2. The method of production of an ignition coil as set forth in claim 1, wherein said insulating film (6) is made from a material which cures at a humidity of 25° C.×55±5% or by irradiation by UV rays of a strength of 40 to 70 mW/cm2.

3. The method of production of an ignition coil as set forth in claim 2, wherein said insulating film is irradiated by said UV rays for a predetermined time so that an adhesive strength with said insulating material (8) becomes not more than 1 MPa.

4. The method of production of an ignition coil as set forth in claim 3, wherein said predetermined time is 60 seconds or more.

5. The method of production of an ignition coil as set forth in claim 2, wherein said insulating film (6) is kept at said humidity for a predetermined time so that an adhesive strength with said insulating material (8) becomes not more than 1 MPa.

6. The method of production of an ignition coil as set forth in claim 5, wherein said predetermined time is 20 hours or more.

7. The method of production of an ignition coil as set forth in claim 1, wherein said UV curing resin is a UV curing silicone resin.

8. The method of production of an ignition coil as set forth in claim 2, wherein said UV curing resin is a UV curing silicone resin.

9. The method of production of an ignition coil as set forth in claim 3, wherein said UV curing resin is a UV curing silicone resin.
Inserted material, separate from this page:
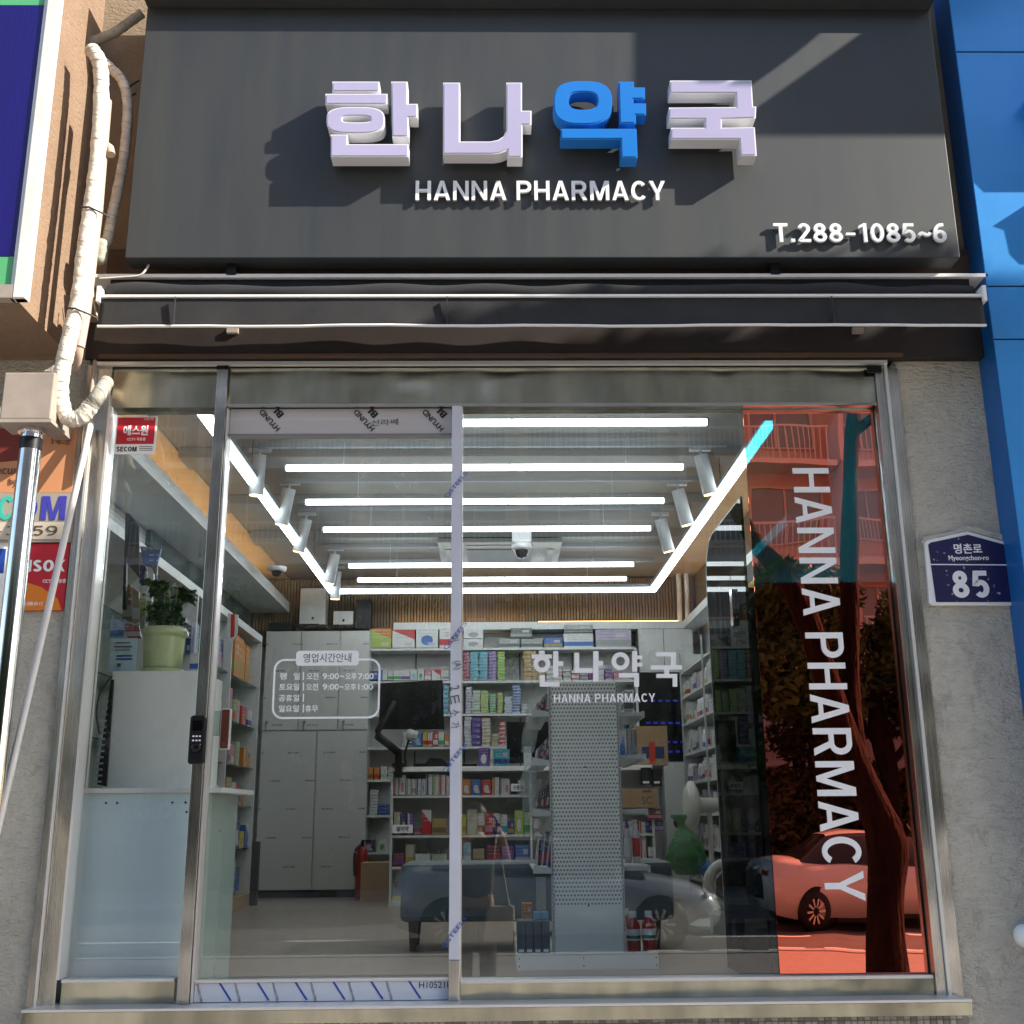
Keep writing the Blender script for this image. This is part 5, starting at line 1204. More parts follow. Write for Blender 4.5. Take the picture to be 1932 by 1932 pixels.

10. The method of production of an ignition coil as set forth in claim 4, wherein said UV curing resin is a UV curing silicone resin.

11. The method of production of an ignition coil as set forth in claim 5, wherein said UV curing resin is a UV curing silicone resin.

12. The method of production of an ignition coil as set forth in claim 6, wherein said UV curing resin is a UV curing silicone resin.

13. The method of production of an ignition coil as set forth in claim 1, wherein said insulating material is an epoxy resin.

14. The method of production of an ignition coil as set forth in claim 2, wherein said insulating material is an epoxy resin.

15. The method of production of an ignition coil as set forth in claim 3, wherein said insulating material is an epoxy resin.

16. The method of production of an ignition coil as set forth in claim 4, wherein said insulating material is an epoxy resin.

17. The method of production of an ignition coil as set forth in claim 5, wherein said insulating material is an epoxy resin.

18. The method of production of an ignition coil as set forth in claim 6, wherein said insulating material is an epoxy resin.

19. An ignition coil which is produced by

using a metal to form a rod-shaped center core,

dipping the formed center core in a liquid UV curing resin,

raising the center core from the liquid and shaking off the excess UV curing resin,

irradiating the center core with UV rays to cause the UV curing resin which is deposited on the center core to cure and form an insulating film,

attaching a first spool to the outside of the insulating film and winding a secondary coil over it,

attaching a second spool to the outside of the secondary coil and winding a primary coil over it,

inserting these into a case, then injecting an insulating material into the case.